The ethics of solidarity are an interesting thing when it comes to violence. It’s weird enough that I come to it from the position of ethics rather than dried out economic relationships, which immediately cuts against more vulgar elements of Marxist thinking about the term. I think this is important however, because we’re talking about something which is strategic and needs to appear to have ethics as a precondition for building political support for the oppressed.

Let me set a counter-factual scene and reach for a European analogy.

Britain sleeps whilst the Spanish Civil War wages. Eventually, its government donates money to Franco. Facing defeat on the home front, Spanish republicans decide to bomb a series of pubs and civillian offices in London and Glasgow.

There are those on the British left who would say that their comrades were duty bound to support these actions. It is often applied to things like the conflict in Northern Ireland and hte background of discrimination against catholic republicans.

The basis for justifying this would be that it advances struggle and speeds up emancipatory developments. It is also a core principle that it is up to the movement in Spain (or independence fighters in the North of Ireland) to decide what to do without external advice, despite them wanting solidarity from Brits with a decision that the British part of the left has no say in.

The second part of the justification is what seals this. It is pithily summed up in one phrase:

The violence of the oppressed is not the same as the violence of the oppressor.

It’s easy to identify with some of the logic of this. If you are Nelson Mandela, and are deliberatly shut out of the democratic process, what else can you do but disrupt everything? And when this is met with massacres or beatings, what can you do but arm yourself and get violent?

Likewise in Northern Ireland, when a militia is intent on burning down your whole street, are you not justified in filling it with sub machine guns?

Here is the ethical problem. In Northern Ireland there was a clear political relationship where one side oppressed the other and manipulated democracy to stop them being fairly represented as part of this strategy.

But there is also an oppressed/oppressor relationship between someone who is armed, trained and supported and someone who is not. There is also a big difference between whether you are carrying out the business of an oppressive state or non-state actor, or simply happened by grace of god to be born on the ‘side’ they claim to support – expecially if your position is as a regular worker and you are not particularly grand or powerful yourself.

What if you are bombed for going to the pub? Should your human value be dimished because you are protestant, or not a Spanish Republican?

Luckily in those days the left didn’t go around justifying attacks against ‘neutral’ and powerless civillians because their bosses backed the opponents of the left.

Now, there is often a mentality of ‘fair game’ if you happen to be, say, Israeli. And Maoists don’t even see there as being a working class in developed countries, which makes organisations like the Shining Path practically immune to the humanity of their victims.

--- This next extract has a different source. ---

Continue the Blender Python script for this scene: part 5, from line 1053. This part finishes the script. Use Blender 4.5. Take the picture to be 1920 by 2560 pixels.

I want to suggest an alternative principle based on the relationship between oppressed and oppressor:

“Violence against the oppresser is not the same as violence against the oppressed”.

That would mean a completely different approach to solidarity and political violence, based on the vitims of violence rather than those who carry it out. It means a less nationalist approach and one based a little more on the class relationship between people rather than the class relationship between the governments of states.

It means the left testing their views on what actions do or intend to do in practice rather than simply who carries them out, which I think is always a strange way to viewany kind of action. It encourages people to think about how political violence affects others, to be careful about it for human reasons, and to be more careful about doing it in a way which is more likely to get political support. It’s more ethical, more popular, and more class-based.

Unlike the ealier maxim, it can be applied to both oppressed states and individuals, is open to adaption even by those who are under occupation by ‘civillians’, but it means both a more morally and politically solid response.

It avoids blaming civillians for the politics of their rulers, and in doing so gives them a bigger weight in how the ethics of violence are considered.

It’s a much easier principle to sell if support for justified and emancipatory political violence is to be the aim. And let’s not forget, the solidarity of the past has plenty of good examples to offer.